Tantos hábiles escritores han mostrado que las instituciones injustas que obran tanta miseria y sufrimiento sobre las masas tienen su raíz en los gobiernos, y deben toda su existencia al poder derivado del gobierno, que no podemos sino creer que si toda ley, todo título de propiedad, toda corte, y todo oficial de policía o soldado fuese abolido mañana de un barrido, estaríamos mejor que ahora. Las cosas reales, materiales, que el hombre necesita existirían aún; su fuerza y habilidad permanecería y sus inclinaciones sociales instintivas retendrían su fuerza; y con  los recursos vitales vueltos libres para todos, no se necesitaría fuerza alguna más que la de la sociedad y la de la opinión de los semejantes para mantenerles morales y honestos.

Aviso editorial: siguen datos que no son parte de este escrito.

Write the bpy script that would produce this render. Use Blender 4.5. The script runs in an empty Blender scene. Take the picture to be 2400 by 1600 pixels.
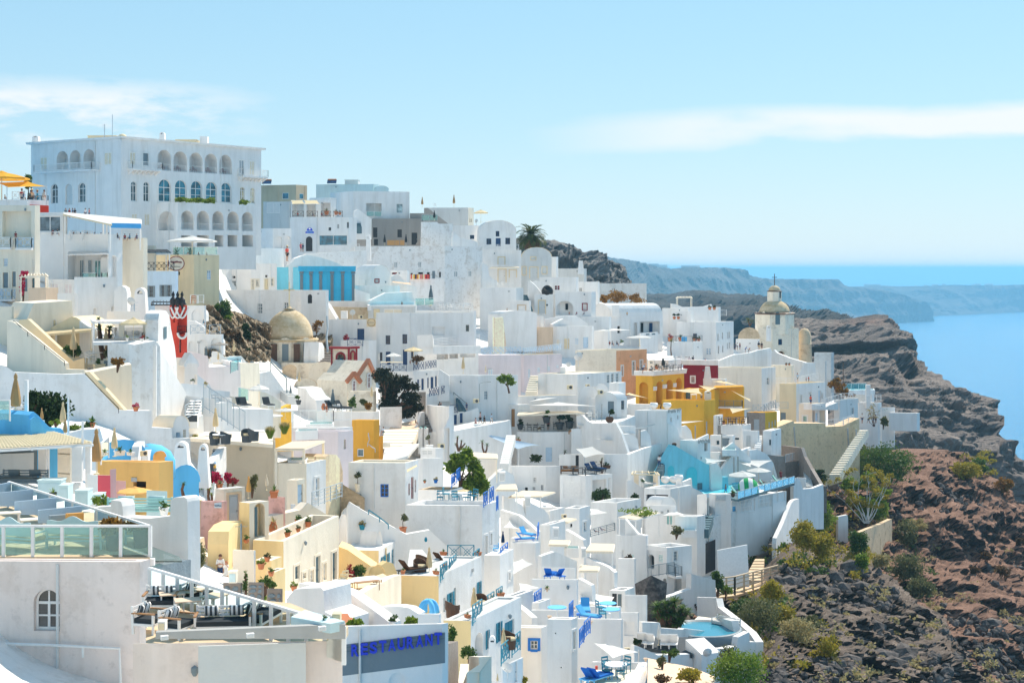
import bpy,random
from math import cos,sin,exp,radians,pi
from mathutils import Vector,Matrix,noise
h3=Vector;h8=lambda *a:Vector(a);h4=enumerate;h5=range;h6=tuple;h7=isinstance
rnd=random.Random(7)
S=bpy.context.scene
ORD='first second third fourth fifth sixth seventh eighth ninth tenth eleventh twelfth'.split()
def EN(*r):return[(i,*x)for i,x in h4(r)]
def IV(n,k,v):n.inputs[k].default_value=v
COL=S.collection
F=3600.0
HZ=630.0
# camera
cam=bpy.data.cameras.new('camera');camo=bpy.data.objects.new('camera',cam);COL.objects.link(camo)
cam.sensor_width=36;cam.lens=54;cam.shift_y=-170/2400
cam.clip_start=.5;cam.clip_end=400000
camo.location=(0,0,0);camo.rotation_euler=(pi/2,0,0)
S.camera=camo
# sky
g4,g5=radians(47),radians(34)
W=bpy.data.worlds.new('World');S.world=W;W.use_nodes=True
nt=W.node_tree;nt.nodes.clear()
def N(t,typ,**kw):
 n=t.nodes.new(typ)
 for k,v in kw.items():setattr(n,k,v)
 return n
sky=N(nt,'ShaderNodeTexSky',sky_type='NISHITA',sun_disc=False,sun_elevation=g4,sun_rotation=g5,altitude=200,air_density=1.0,dust_density=.6,ozone_density=1.5)
sc_=N(nt,'ShaderNodeSeparateColor');hs=N(nt,'ShaderNodeCombineColor');nt.links.new(sky.outputs[0],sc_.inputs[0])
def MA(t,op,a,b=.0,c=None):
 n=N(t,'ShaderNodeMath',operation=op)
 for i,x in h4((a,b)if c is None else(a,b,c)):
  if h7(x,(int,float)):IV(n,i,x)
  else:t.links.new(x,n.inputs[i])
 return n.outputs[0]
for i,g_,k_ in EN((.34,.77),(.38,1.18),(.38,1.42)):nt.links.new(MA(nt,'MULTIPLY',MA(nt,'POWER',sc_.outputs[i],g_),k_),hs.inputs[i])
tc=N(nt,'ShaderNodeTexCoord');sp=N(nt,'ShaderNodeSeparateXYZ');nt.links.new(tc.outputs['Generated'],sp.inputs[0])
az=MA(nt,'ARCTAN2',sp.outputs[0],sp.outputs[1]);el=MA(nt,'ARCSINE',sp.outputs[2])
cv=N(nt,'ShaderNodeCombineXYZ');nt.links.new(MA(nt,'MULTIPLY',az,1.0),cv.inputs[0]);nt.links.new(MA(nt,'MULTIPLY',el,3.2),cv.inputs[1])
def cloud(scale,ew,f9,a0,a1,e0,e1,lo,hi,slope=0):
 nz=N(nt,'ShaderNodeTexNoise');IV(nz,'Scale',scale);IV(nz,'Detail',9);IV(nz,'Roughness',f9)
 mp=N(nt,'ShaderNodeMapping');IV(mp,1,(ew,ew*.7,0));nt.links.new(cv.outputs[0],mp.inputs[0]);nt.links.new(mp.outputs[0],nz.inputs[0])
 def ee(x,lo_,hi_,s):
  m=N(nt,'ShaderNodeMapRange',interpolation_type='SMOOTHSTEP');nt.links.new(x,m.inputs[0])
  IV(m,1,lo_);IV(m,2,lo_+s)
  m2=N(nt,'ShaderNodeMapRange',interpolation_type='SMOOTHSTEP');nt.links.new(x,m2.inputs[0])
  IV(m2,1,hi_);IV(m2,2,hi_-s)
  return MA(nt,'MULTIPLY',m.outputs[0],m2.outputs[0])
 e2=MA(nt,'SUBTRACT',el,MA(nt,'MULTIPLY',az,slope))
 e3=MA(nt,'ADD',e2,MA(nt,'MULTIPLY',MA(nt,'SUBTRACT',nz.outputs[0],.5),.03))
 mask=MA(nt,'MULTIPLY',ee(az,a0,a1,(a1-a0)*.3),ee(e3,e0,e1,(e1-e0)*.38))
 m=N(nt,'ShaderNodeMapRange',interpolation_type='SMOOTHSTEP');IV(m,1,lo);IV(m,2,hi)
 nt.links.new(nz.outputs[0],m.inputs[0])
 return MA(nt,'MULTIPLY',mask,m.outputs[0])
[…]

Libres de los sistemas que les hicieron antes miserables, es poco probable que se tornen más miserables por falta de éstos. Mucho más está contiene el pensamiento de que las condiciones hacen al ser humano como es, y no las leyes y las penas hechas para guiarles, más de lo que supone el pensamiento bajo la observación descuidada. Tenemos leyes, cárceles, cortes, ejércitos, armas y armerías suficientes como para hacer de todos unos santos, si es que fueran verdaderos preventivos contra el crimen; pero sabemos que no previenen el crimen; que la maldad y la depravación existen a pesar de ellos, es más, que aumentan a medida que la lucha entre clases se torna más fiera, la riqueza se torna mayor y más poderosa y la pobreza más sombría y desesperada.

A la clase gobernante los anarquistas dicen; “Caballeros, no pedimos privilegios, no proponemos restricción alguna; tampoco, por otra parte, lo permitiremos. No tenemos nuevas cadenas que proponer, buscamos la emancipación de las cadenas. No pedimos sanción legislativa, pues la cooperación solicita solo un campo libre y ningún favor; tampoco permitiremos su interferencia”. Se afirma que en la libertad de la unidad social yace la libertad de la condición social. Se afirma que en la libertad de poseer y utilizar el suelo yace la felicidad y progreso social y la muerte de la renta. Se afirma que el orden solo puede existir donde la libertad prevalezca, y que el progreso guía y nunca sigue al orden. Se afirma finalmente, que esta emancipación inaugurará la libertad, la igualdad, la fraternidad. Que el sistema industrial existente ya ha sobrepasado su utilidad, si es que alguna vez tuvo alguna como creo lo han admitido todos quienes le han dado un serio pensar a esta fase de las condiciones sociales.

Las manifestaciones de descontento avecinándose ahora desde todos lados muestran que la sociedad se conduce sobre principios errados y que algo debe hacerse pronto o la clase asalariada se hundirá en una esclavitud peor de la que fue la servidumbre feudal. Digo a la clase asalariada: Piensen con claridad y actúen con rapidez, o están perdidos. Paren no por unos cuántos céntimos más por hora, porque el precio de la vida subirá aún más rápido, paren por todo lo que trabajan, no se contenten con nada menos.